EXERCISE PROMPT
Transcribe the listing below from its opening line up to and including the line that contains "C = scn.collection"; reproduce nothing else.
— begin MATERIAL PROVIDED —
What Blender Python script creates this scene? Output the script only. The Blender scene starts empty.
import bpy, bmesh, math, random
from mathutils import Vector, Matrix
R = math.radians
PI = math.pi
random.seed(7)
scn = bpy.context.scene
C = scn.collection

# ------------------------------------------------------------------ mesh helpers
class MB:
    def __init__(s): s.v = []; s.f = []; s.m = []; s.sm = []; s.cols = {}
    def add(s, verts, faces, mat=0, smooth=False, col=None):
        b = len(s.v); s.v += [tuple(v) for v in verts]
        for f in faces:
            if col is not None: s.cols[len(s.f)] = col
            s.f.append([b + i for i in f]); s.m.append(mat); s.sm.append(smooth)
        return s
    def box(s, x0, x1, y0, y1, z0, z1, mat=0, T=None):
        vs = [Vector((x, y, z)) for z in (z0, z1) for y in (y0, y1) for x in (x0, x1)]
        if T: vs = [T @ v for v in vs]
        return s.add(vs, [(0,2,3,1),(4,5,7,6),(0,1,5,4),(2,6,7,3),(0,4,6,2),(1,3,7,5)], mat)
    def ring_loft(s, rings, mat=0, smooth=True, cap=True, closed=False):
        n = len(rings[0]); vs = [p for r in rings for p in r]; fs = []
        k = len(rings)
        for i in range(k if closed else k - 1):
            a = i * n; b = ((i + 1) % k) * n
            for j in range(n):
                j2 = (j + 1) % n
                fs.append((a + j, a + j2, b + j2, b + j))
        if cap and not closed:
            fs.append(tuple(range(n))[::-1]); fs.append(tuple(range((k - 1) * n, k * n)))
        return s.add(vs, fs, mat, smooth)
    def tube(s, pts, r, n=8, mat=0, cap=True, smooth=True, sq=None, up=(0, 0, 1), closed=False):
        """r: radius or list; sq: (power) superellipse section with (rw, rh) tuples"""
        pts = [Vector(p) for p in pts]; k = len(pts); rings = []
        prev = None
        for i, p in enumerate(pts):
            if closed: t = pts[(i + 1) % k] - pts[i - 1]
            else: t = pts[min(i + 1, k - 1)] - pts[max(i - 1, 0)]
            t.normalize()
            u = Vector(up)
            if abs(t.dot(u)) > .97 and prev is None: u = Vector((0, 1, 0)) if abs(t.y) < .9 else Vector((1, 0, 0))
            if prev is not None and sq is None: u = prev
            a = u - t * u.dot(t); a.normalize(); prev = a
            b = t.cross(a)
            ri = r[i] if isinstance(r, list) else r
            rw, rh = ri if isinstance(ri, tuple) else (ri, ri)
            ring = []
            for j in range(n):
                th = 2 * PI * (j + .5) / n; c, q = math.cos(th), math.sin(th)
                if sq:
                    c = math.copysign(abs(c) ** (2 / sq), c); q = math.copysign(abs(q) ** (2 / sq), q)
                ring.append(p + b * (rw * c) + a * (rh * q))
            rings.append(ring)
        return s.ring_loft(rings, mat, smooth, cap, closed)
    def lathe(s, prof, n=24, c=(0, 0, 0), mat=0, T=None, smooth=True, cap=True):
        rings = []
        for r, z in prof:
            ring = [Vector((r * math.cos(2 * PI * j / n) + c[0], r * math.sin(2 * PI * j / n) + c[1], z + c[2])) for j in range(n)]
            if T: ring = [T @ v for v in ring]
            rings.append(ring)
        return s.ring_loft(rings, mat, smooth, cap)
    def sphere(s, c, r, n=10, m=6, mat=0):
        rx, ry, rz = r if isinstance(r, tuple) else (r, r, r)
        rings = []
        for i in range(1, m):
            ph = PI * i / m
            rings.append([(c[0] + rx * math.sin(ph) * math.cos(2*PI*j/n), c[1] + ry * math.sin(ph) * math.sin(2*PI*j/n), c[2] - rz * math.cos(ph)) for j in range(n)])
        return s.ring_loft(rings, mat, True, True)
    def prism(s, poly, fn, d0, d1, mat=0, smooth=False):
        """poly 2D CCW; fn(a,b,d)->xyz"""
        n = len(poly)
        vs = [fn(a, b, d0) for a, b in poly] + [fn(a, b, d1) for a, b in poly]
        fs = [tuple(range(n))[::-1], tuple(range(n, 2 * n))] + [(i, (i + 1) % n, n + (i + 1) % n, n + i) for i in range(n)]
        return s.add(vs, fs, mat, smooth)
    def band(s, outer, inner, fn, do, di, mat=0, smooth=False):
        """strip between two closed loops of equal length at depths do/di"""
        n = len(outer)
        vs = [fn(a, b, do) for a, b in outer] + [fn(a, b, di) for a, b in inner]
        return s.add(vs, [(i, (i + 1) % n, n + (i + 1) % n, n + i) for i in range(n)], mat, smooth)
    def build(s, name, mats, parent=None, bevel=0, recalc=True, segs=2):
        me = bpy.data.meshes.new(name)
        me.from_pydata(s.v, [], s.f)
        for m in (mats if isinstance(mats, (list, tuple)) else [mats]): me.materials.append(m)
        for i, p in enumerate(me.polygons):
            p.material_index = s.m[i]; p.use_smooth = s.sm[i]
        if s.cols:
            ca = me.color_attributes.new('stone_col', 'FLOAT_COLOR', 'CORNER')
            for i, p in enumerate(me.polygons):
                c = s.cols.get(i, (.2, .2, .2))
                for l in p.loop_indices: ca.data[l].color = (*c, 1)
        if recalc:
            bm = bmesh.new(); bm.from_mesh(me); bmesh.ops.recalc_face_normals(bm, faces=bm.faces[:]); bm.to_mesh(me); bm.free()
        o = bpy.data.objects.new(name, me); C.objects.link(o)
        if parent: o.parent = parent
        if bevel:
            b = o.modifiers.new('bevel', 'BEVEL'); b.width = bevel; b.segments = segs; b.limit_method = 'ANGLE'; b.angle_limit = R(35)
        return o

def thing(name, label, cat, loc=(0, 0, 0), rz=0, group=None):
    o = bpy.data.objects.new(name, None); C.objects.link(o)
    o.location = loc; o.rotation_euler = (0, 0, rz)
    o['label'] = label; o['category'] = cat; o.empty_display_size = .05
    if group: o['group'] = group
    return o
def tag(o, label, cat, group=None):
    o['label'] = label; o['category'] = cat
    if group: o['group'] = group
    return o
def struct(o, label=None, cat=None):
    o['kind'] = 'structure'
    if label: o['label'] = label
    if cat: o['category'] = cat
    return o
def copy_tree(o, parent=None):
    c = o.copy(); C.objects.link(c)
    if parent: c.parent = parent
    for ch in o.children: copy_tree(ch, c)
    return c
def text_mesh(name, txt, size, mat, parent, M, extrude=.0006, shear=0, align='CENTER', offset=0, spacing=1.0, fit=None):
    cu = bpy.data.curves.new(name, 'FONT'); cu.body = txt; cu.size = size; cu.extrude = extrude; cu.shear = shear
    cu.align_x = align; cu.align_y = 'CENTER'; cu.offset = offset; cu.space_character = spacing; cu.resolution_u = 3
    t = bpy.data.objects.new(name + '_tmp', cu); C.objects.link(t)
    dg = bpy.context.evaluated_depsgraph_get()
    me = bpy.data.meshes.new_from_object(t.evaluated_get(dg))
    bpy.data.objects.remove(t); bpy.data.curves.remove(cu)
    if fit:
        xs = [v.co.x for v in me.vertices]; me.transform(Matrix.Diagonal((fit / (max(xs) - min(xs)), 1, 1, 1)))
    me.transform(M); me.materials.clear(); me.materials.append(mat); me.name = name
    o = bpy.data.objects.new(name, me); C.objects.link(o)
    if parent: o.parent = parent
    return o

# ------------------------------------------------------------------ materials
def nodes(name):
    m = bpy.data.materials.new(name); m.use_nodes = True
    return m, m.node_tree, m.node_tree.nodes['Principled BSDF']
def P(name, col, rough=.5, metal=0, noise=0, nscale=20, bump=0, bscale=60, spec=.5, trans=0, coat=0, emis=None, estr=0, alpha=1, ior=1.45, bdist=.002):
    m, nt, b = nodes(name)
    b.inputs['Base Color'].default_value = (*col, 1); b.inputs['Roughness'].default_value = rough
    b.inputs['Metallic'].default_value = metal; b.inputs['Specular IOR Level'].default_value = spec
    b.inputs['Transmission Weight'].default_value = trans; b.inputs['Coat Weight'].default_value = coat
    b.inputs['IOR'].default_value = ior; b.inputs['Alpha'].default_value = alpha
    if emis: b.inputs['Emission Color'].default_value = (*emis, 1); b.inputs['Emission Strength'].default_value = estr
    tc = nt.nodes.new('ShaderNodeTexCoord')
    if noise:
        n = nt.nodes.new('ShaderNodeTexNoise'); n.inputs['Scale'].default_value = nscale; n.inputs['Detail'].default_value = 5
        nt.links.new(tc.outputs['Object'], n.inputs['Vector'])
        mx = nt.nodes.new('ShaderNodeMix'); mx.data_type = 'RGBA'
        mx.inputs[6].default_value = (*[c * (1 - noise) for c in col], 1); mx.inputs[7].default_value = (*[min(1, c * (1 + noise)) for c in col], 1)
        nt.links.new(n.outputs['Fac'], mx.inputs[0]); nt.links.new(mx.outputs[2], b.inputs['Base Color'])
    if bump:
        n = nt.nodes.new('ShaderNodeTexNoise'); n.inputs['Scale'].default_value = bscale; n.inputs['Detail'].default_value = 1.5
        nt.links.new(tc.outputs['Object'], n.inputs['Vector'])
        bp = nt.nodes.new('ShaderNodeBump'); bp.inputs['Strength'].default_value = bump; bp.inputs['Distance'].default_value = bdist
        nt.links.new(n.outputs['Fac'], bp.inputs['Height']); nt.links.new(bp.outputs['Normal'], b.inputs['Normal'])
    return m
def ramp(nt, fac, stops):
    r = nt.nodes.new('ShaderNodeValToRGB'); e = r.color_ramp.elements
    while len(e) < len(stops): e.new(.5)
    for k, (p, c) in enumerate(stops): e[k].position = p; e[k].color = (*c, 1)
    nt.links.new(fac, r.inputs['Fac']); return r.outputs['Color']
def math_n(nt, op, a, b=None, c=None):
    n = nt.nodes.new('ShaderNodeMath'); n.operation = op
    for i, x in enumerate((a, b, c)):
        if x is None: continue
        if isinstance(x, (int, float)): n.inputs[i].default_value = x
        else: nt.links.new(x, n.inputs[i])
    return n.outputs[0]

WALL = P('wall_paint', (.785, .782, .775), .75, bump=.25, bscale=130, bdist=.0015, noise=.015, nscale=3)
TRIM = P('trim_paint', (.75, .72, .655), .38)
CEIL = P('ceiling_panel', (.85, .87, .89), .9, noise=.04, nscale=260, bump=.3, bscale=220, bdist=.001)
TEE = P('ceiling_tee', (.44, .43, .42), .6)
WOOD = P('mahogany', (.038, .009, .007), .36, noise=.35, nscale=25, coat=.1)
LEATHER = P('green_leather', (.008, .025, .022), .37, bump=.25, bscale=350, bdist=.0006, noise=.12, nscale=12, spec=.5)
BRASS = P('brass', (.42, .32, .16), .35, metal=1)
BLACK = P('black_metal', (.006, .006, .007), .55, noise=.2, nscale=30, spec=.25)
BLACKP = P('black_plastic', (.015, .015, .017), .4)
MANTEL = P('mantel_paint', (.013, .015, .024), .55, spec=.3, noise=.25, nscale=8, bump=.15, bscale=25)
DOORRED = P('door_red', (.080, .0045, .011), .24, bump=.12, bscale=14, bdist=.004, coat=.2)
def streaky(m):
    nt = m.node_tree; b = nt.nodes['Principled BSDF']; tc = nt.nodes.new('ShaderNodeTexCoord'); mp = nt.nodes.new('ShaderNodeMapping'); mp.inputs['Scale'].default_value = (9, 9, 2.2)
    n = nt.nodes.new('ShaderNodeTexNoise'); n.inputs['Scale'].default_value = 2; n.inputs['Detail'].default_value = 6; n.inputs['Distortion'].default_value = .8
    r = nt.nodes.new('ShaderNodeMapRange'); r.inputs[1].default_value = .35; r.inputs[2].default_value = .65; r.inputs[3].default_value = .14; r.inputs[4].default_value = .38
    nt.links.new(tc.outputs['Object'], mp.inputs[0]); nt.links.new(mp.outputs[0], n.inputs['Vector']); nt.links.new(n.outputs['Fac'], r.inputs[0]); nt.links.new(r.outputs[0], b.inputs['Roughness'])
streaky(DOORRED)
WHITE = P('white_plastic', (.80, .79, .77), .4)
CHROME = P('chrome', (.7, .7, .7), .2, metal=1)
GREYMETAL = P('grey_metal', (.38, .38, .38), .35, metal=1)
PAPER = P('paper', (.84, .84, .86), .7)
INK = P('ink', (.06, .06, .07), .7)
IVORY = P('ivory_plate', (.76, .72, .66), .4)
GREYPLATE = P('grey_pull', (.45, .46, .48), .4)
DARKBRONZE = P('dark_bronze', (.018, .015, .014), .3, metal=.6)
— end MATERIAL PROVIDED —
ANSWER TO THIS TASK
What Blender Python script creates this scene? Output the script only. The Blender scene starts empty.
import bpy, bmesh, math, random
from mathutils import Vector, Matrix
R = math.radians
PI = math.pi
random.seed(7)
scn = bpy.context.scene
C = scn.collection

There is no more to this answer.